Outra inovação foi introduzida com a inclusão do mel de abelha na merenda escolar, seja em sachê ou em outras apresentações que beneficiou a qualidade nutricional e ainda agradou muito ao paladar dos alunos atendidos. O fornecimento de mel fica a cargo da Cooperativa Apícola de Sergipe (Coapise).
Êxito
Além de promover um grande benefício para os agricultores familiares de Sergipe, a política de inclusão dos produtos da agricultura familiar na alimentação escolar aplicada aqui chamou a atenção de organismos nacionais e internacionais ligados à alimentação como a Organização das Nações Unidas para Agricultura e Alimentação (FAO- Food and Agriculture Organization) que, através da Agência Brasileira de Cooperação e diversos ministérios e instituições, enviou a Sergipe uma missão de representantes de países africanos.

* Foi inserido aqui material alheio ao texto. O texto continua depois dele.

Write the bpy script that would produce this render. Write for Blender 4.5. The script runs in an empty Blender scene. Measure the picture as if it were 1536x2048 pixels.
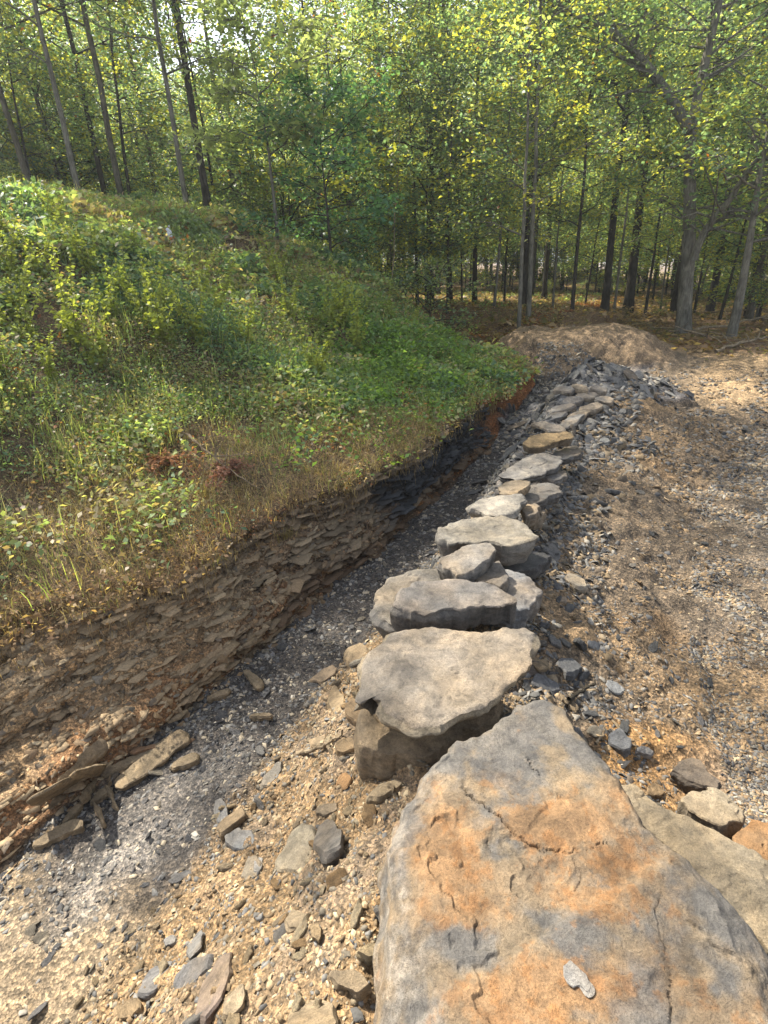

De 11 a 21 de abril de 2011, os representantes de Gana, Quênia, Zimbábue e Ruanda, numa comitiva formada por técnicos em agricultura familiar, alimentação escolar e abastecimento estiveram em Sergipe para conhecer a “mecânica” do projeto desenvolvido aqui, que é hoje um dos que alcançou maior percentual de êxito no Brasil, dentro da premissa de oferecer 30% da merenda escolar com produtos da agricultura familiar.
Nos próximos dias, toda esta estrutura garantirá o fornecimento das refeições que, em muitos casos, são a grande motivação para que crianças carentes frequentem as escolas da rede pública em todos os 75 municípios sergipanos. Nestas escolas, muitas destas crianças encontram as únicas refeições regulares a que tem acesso durante todo o dia, e é este também um dos grandes fatores motivadores das centenas de profissionais envolvidos em todo o processo.